仅适用于基本 POD 的模板专业化

Question

Is there a subtle trick for template specialization so that I can apply one specialization to basic POD (when I say basic POD I don't particularly want struct POD (but I will take that)).

template<typename T>
struct DoStuff
{
    void operator()() { std::cout << "Generic\n";}
};
template<>
struct DoStuff</*SOme Magic*/>
{
    void operator()() { std::cout << "POD Type\n";}
};

Or do I have to write specializations for each of the built in types?

template<typename T>
struct DoStuff
{
    void operator()() { std::cout << "Generic\n";}
};


// Repeat the following template for each of
// unsigned long long, unsigned long, unsigned int, unsigned short, unsigned char
//          long long,          long,          int,          short, signed   char
// long double, double, float, bool
// Did I forget anything?
//
// Is char covered by unsigned/signed char or do I need a specialization for that?
template<>  
struct DoStuff<int>
{
    void operator()() { std::cout << "POD Type\n";}
};

Unit Test.

int main()
{
    DoStuff<int>           intStuff;
    intStuff();            // Print POD Type


    DoStuff<std::string>   strStuff;
    strStuff();            // Print Generic
}

Answer 1

If you really want only fundamental types and not user-defined POD types then the following should work:

#include <iostream>
#include <boost/type_traits/integral_constant.hpp>
#include <boost/type_traits/is_fundamental.hpp>
#include <boost/type_traits/is_same.hpp>

template<typename T>
struct non_void_fundamental : boost::integral_constant<
    bool,
    boost::is_fundamental<T>::value && !boost::is_same<T, void>::value
>
{ };

template<typename T, bool Enable = non_void_fundamental<T>::value>
struct DoStuff
{
    void operator ()() { std::cout << "Generic\n"; } const
};

template<>
struct DoStuff<T, true>
{
    void operator ()() { std::cout << "POD Type\n"; } const
};

If you also want user-defined POD types, then use boost::is_pod<> instead of non_void_fundamental<> (and if you're using C++11 and doing this for optimization purposes, use std::is_trivially_copyable<> instead).

Answer 2

In C++11, many traits have been added to the standard library, and most seem particularly aimed toward interesting specializations (and notably bitwise manipulations).
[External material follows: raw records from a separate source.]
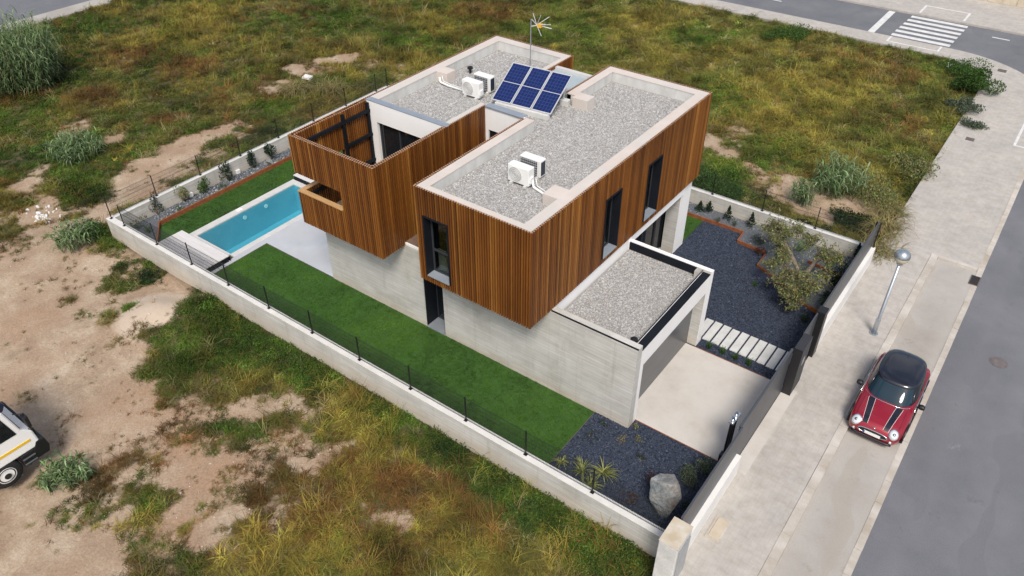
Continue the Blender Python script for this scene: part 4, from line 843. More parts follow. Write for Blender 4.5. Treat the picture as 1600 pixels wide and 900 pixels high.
def ring(s):
    w_, zb, zs, zt = prof(s)
    h = [(0, zb), (w_*.82, zb), (w_*.97, zb+.07), (w_, zb+.30*(zs-zb)), (w_*1.0, zb+.6*(zs-zb)), (w_*.975, zs-.06), (w_*.93, zs-.005), (w_*.82, zs+.42*(zt-zs)), (w_*.6, zs+.74*(zt-zs)), (w_*.3, zs+.94*(zt-zs)), (0, zt)]
    return h
def topz(x, s):
    h = ring(s)[5:]; h = sorted(h); return np.interp(abs(x), [q[0] for q in h], [q[1] for q in h])
mb = MB(); ss = sorted(set(list(TAB[:, 0])+list(np.linspace(.1, 3.7, 34)))); rows = []
for s in ss:
    h = ring(s); pts = [(x, s, z) for x, z in h]+[(-x, s, z) for x, z in h[-2:0:-1]]; rows.append(len(mb.v)); mb.v += pts; m_ = len(pts)
for a_, b_ in zip(rows, rows[1:]):
    for k in range(m_): mb.f.append((a_+k, a_+(k+1) % m_, b_+(k+1) % m_, b_+k))
mb.f.append(tuple(range(rows[0], rows[0]+m_))); mb.f.append(tuple(range(rows[-1], rows[-1]+m_)))
body = mb.build('body', M['red'], CR, True, local=True)
def sup(cs, hl, hw, z, n=40, e=3.2, front=1.0):
    o = []
    for k in range(n):
        t = 2*math.pi*k/n; c, s = math.cos(t), math.sin(t)
        x = hw*math.copysign(abs(c)**(2/e), c); y = hl*math.copysign(abs(s)**(2/e), s); o.append((x, cs+y, z))
    return o
def loft(levels, cap=True):
    mb = MB(); n = 40
    for l in levels: mb.v += sup(*l)
    for i in range(len(levels)-1):
        for k in range(n): mb.f.append((i*n+k, i*n+(k+1) % n, (i+1)*n+(k+1) % n, (i+1)*n+k))
    if cap: mb.f.append(tuple((len(levels)-1)*n+k for k in range(n)))
    return mb
GH = [(2.40, 1.30, .80, .90), (2.45, 1.18, .775, 1.02), (2.52, 1.05, .735, 1.18), (2.58, .95, .70, 1.30), (2.60, .90, .675, 1.355)]
loft(GH).build('glasshouse', M['carglass'], CR, True, local=True)
rf = loft([(2.595, .93, .692, 1.325), (2.605, .92, .685, 1.37), (2.61, .84, .62, 1.405), (2.62, .60, .44, 1.428), (2.62, .25, .2, 1.436)]).build('roof', M['navy'], CR, True, local=True)
MB().tube([(0, 3.2, 1.42), (0, 3.27, 1.52)], [.012, .004], 6).build('aerial', M['black'], rf, local=True)
def gh_pt(x, z):   # a point on the front glass
    cs, hl, hw = [np.interp(z, [g[3] for g in GH], [g[k] for g in GH]) for k in range(3)]
    return cs-hl*(max(0, 1-(abs(x)/hw)**3.2))**(1/3.2)
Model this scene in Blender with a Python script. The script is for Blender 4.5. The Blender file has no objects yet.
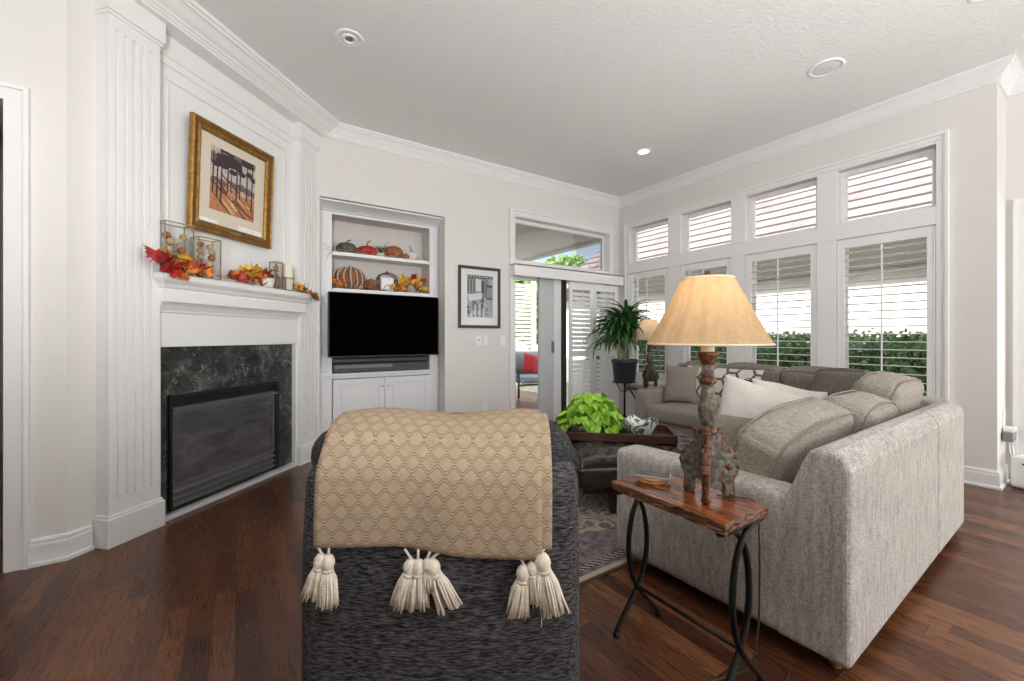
import bpy, bmesh, math, random
from mathutils import Vector, Matrix, noise
C = bpy.context.scene.collection
PI = math.pi
R_ = math.radians
rnd = random.Random(7)

# ------------------------------------------------------------------ camera, world, sun, exposure
H = 1.2
cam_d = bpy.data.cameras.new('camera')
cam_d.sensor_width = 36.0
cam_d.lens = 36.0 * 417.0 / 1024.0
cam_d.shift_y = -3.5 / 1024.0
cam_d.clip_start = 0.02
cam = bpy.data.objects.new('camera', cam_d)
cam.location = (0, 0, H)
cam.rotation_euler = (PI / 2, 0, R_(-33.5))
C.objects.link(cam)
bpy.context.scene.camera = cam
world = bpy.data.worlds.new('world')
bpy.context.scene.world = world
world.use_nodes = True
wn = world.node_tree
wbg = wn.nodes['Background']
wbg.inputs['Strength'].default_value = 2.4
wtc = wn.nodes.new('ShaderNodeTexCoord')
wsep = wn.nodes.new('ShaderNodeSeparateXYZ')
wn.links.new(wtc.outputs['Generated'], wsep.inputs[0])
wr = wn.nodes.new('ShaderNodeValToRGB')
wr.color_ramp.elements[0].position = 0.0
wr.color_ramp.elements[0].color = (0.42, 0.50, 0.60, 1)
wr.color_ramp.elements[1].position = 0.35
wr.color_ramp.elements[1].color = (0.055, 0.115, 0.21, 1)
wn.links.new(wsep.outputs['Z'], wr.inputs[0])
wno = wn.nodes.new('ShaderNodeTexNoise')
wno.inputs['Scale'].default_value = 3.0
wno.inputs['Detail'].default_value = 5.0
wn.links.new(wtc.outputs['Generated'], wno.inputs['Vector'])
wr2 = wn.nodes.new('ShaderNodeValToRGB')
wr2.color_ramp.elements[0].position = 0.48
wr2.color_ramp.elements[1].position = 0.68
wn.links.new(wno.outputs['Fac'], wr2.inputs[0])
wmx = wn.nodes.new('ShaderNodeMix')
wmx.data_type = 'RGBA'
wmr = wn.nodes.new('ShaderNodeMapRange')
wmr.inputs[1].default_value = 0.50
wmr.inputs[2].default_value = 0.66
wmr.inputs[3].default_value = 1.0
wmr.inputs[4].default_value = 0.0
wn.links.new(wsep.outputs['Y'], wmr.inputs[0])
wad = wn.nodes.new('ShaderNodeMath')
wad.operation = 'MAXIMUM'
wn.links.new(wmr.outputs[0], wad.inputs[0])
wn.links.new(wr2.outputs[0], wad.inputs[1])
wn.links.new(wad.outputs[0], wmx.inputs[0])
wn.links.new(wr.outputs[0], wmx.inputs[6])
wmx.inputs[7].default_value = (1.0, 1.0, 1.0, 1)
wn.links.new(wmx.outputs[2], wbg.inputs['Color'])

sun_d = bpy.data.lights.new('sun', 'SUN')
sun_d.energy = 6.0
sun_d.angle = R_(2)
sun_d.color = (1.0, 0.95, 0.88)
sun = bpy.data.objects.new('sun', sun_d)
sun.rotation_euler = Vector((0.72, 0.22, -0.59)).to_track_quat('-Z', 'Y').to_euler()
sun.location = (-6, -3, 9)
C.objects.link(sun)
vs = bpy.context.scene.view_settings
vs.view_transform = 'Standard'
vs.look = 'None'
vs.gamma = 1.0
vs.use_curve_mapping = False
vs.exposure = 0.60
# unseen spots added behind the camera, aimed up to brighten the ceiling
for _i, (_x, _y, _z, _e) in enumerate(((-0.7, -0.9, 1.6, 285.0), (2.3, -0.8, 1.5, 90.0))):
    _ld = bpy.data.lights.new('ceiling_fill_spot', 'SPOT')
    _ld.energy = _e
    _ld.spot_size = R_((150, 125)[_i])
    _ld.spot_blend = 0.6
    _ld.shadow_soft_size = 0.3
    _lo = bpy.data.objects.new('ceiling_fill_spot', _ld)
    _lo.location = (_x, _y, _z)
    _lo.rotation_euler = Vector(((0.40, 0.75, 1.0), (0.0, 0.35, 1.0))[_i]).to_track_quat('-Z', 'Y').to_euler()
    C.objects.link(_lo)
bpy.context.scene.cycles.max_bounces = 10
bpy.context.scene.cycles.diffuse_bounces = 6
bpy.context.scene.cycles.transparent_max_bounces = 16
bpy.context.scene.cycles.caustics_reflective = False
bpy.context.scene.cycles.caustics_refractive = False
bpy.context.scene.cycles.sample_clamp_indirect = 6.0
bpy.context.scene.cycles.use_denoising = True


# ------------------------------------------------------------------ materials
class NT:
    def __init__(s, name):
        s.m = bpy.data.materials.new(name)
        s.m.use_nodes = True
        s.t = s.m.node_tree
        s.b = s.t.nodes['Principled BSDF']
        s.out = s.t.nodes['Material Output']

    def n(s, kind, **kw):
        x = s.t.nodes.new('ShaderNode' + kind)
        for k, v in kw.items():
            setattr(x, k, v)
        return x

    def l(s, a, b):
        s.t.links.new(a, b)

    def math(s, op, a, b=None, c=None):
        x = s.n('Math', operation=op)
        for i, v in enumerate((a, b, c)):
            if v is None:
                continue
            if isinstance(v, (int, float)):
                x.inputs[i].default_value = v
            else:
                s.l(v, x.inputs[i])
        return x.outputs[0]

    def coord(s, kind='Object', scale=(1, 1, 1), rot=(0, 0, 0)):
        tc = s.n('TexCoord')
        mp = s.n('Mapping')
        mp.inputs['Scale'].default_value = scale
        mp.inputs['Rotation'].default_value = rot
        s.l(tc.outputs[kind], mp.inputs['Vector'])
        return mp.outputs[0]

    def noise(s, vec, scale, detail=3.0, rough=0.5, dist=0.0):
        x = s.n('TexNoise')
        x.inputs['Scale'].default_value = scale
        x.inputs['Detail'].default_value = detail
        x.inputs['Roughness'].default_value = rough
        x.inputs['Distortion'].default_value = dist
        s.l(vec, x.inputs['Vector'])
        return x.outputs['Fac']

    def ramp(s, fac, stops):
        x = s.n('ValToRGB')
        e = x.color_ramp.elements
        while len(e) < len(stops):
            e.new(0.5)
        for i, (p, c) in enumerate(stops):
            e[i].position = p
            e[i].color = (*c, 1) if len(c) == 3 else c
        s.l(fac, x.inputs[0])
        return x.outputs[0]

    def mix(s, fac, a, b, mode='MIX'):
        x = s.n('Mix', data_type='RGBA', blend_type=mode)
        if isinstance(fac, (int, float)):
            x.inputs[0].default_value = fac
        else:
            s.l(fac, x.inputs[0])
        for i, v in ((6, a), (7, b)):
            if isinstance(v, tuple):
                x.inputs[i].default_value = (*v, 1)
            else:
                s.l(v, x.inputs[i])
        return x.outputs[2]

    def base(s, c):
        if isinstance(c, tuple):
            s.b.inputs['Base Color'].default_value = (*c, 1)
        else:
            s.l(c, s.b.inputs['Base Color'])

    def bump(s, h, strength=0.3, dist=0.01):
        x = s.n('Bump')
        x.inputs['Strength'].default_value = strength
        x.inputs['Distance'].default_value = dist
        s.l(h, x.inputs['Height'])
        s.l(x.outputs[0], s.b.inputs['Normal'])

    def set(s, **kw):
        for k, v in kw.items():
            s.b.inputs[k.replace('_', ' ')].default_value = v
        return s


M = {}


def plain(name, col, rough=0.5, metal=0.0, var=0.0, vscale=8.0, bump=0.0, bscale=60.0, spec=0.5):
    t = NT(name)
    v = t.coord()
    if var > 0:
        f = t.noise(v, vscale, 4.0)
        lo = tuple(max(0, c * (1 - var)) for c in col)
        hi = tuple(min(1, c * (1 + var)) for c in col)
        t.base(t.ramp(f, [(0.3, lo), (0.7, hi)]))
    else:
        t.base(col)
    if bump > 0:
        t.bump(t.noise(v, bscale, 3.0), bump, 0.004)
    t.set(Roughness=rough, Metallic=metal, Specular_IOR_Level=spec)
    M[name] = t.m
    return t.m


def fabric(name, dark, light, scale=220.0, stretch=(1, 1, 1), contrast=(0.35, 0.65), bump=0.5, rough=0.9, big=0.12, sheen=0.0, streak=0.0, weave=0.0, crumple=0.0):
    t = NT(name)
    v = t.coord(scale=stretch)
    f = t.noise(v, scale, 2.0, 0.6)
    if weave:
        fa = t.noise(t.coord(scale=(0.22, 0.22, 1.0)), weave, 2.0, 0.6)
        fb = t.noise(t.coord(scale=(1.0, 1.0, 0.22)), weave, 2.0, 0.6)
        f = t.math('MULTIPLY', t.math('ADD', t.math('ADD', fa, fb), f), 0.3333)
    col = t.ramp(f, [(contrast[0], dark), (contrast[1], light)])
    v2 = t.coord()
    g = t.noise(v2, 6.0, 4.0, 0.6)
    col = t.mix(1.0, col, t.ramp(g, [(0.3, (1 - big,) * 3), (0.7, (1.0, 1.0, 1.0))]), 'MULTIPLY')
    if streak:
        sv = t.noise(t.coord(scale=(1, 1, 0.16)), 46.0, 4.0, 0.7)
        col = t.mix(1.0, col, t.ramp(sv, [(0.34, (1 - streak,) * 3), (0.60, (1.05, 1.05, 1.05))]), 'MULTIPLY')
    t.base(col)
    hgt = f
    if crumple:
        hgt = t.math('ADD', f, t.math('MULTIPLY', t.noise(t.coord(), 11.0, 3.0, 0.5, 1.2), crumple))
    t.bump(hgt, bump, 0.003)
    t.set(Roughness=rough, Specular_IOR_Level=0.2)
    if sheen:
        t.set(Sheen_Weight=sheen)
    M[name] = t.m
    return t.m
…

The top-level trait you could be interested in is std::is_trivial , however there are many others:

• std::is_trivially_default_constructible
• std::is_trivially_copy_constructible
• std::is_trivially_move_constructible
• std::is_trivially_copyable (can be copied via memcpy )

In general, the Standard has tried to get as finer grained traits as possible so you need not rely on such broad assumptions as is_pod but instead fine-tune your constraints to match what your methods really need.

Answer 3

Boost has boost::is_pod . Is that what you're looking for?

(I've never used it, so I won't embarrass myself by trying to formulate the precise code that you require for your example.)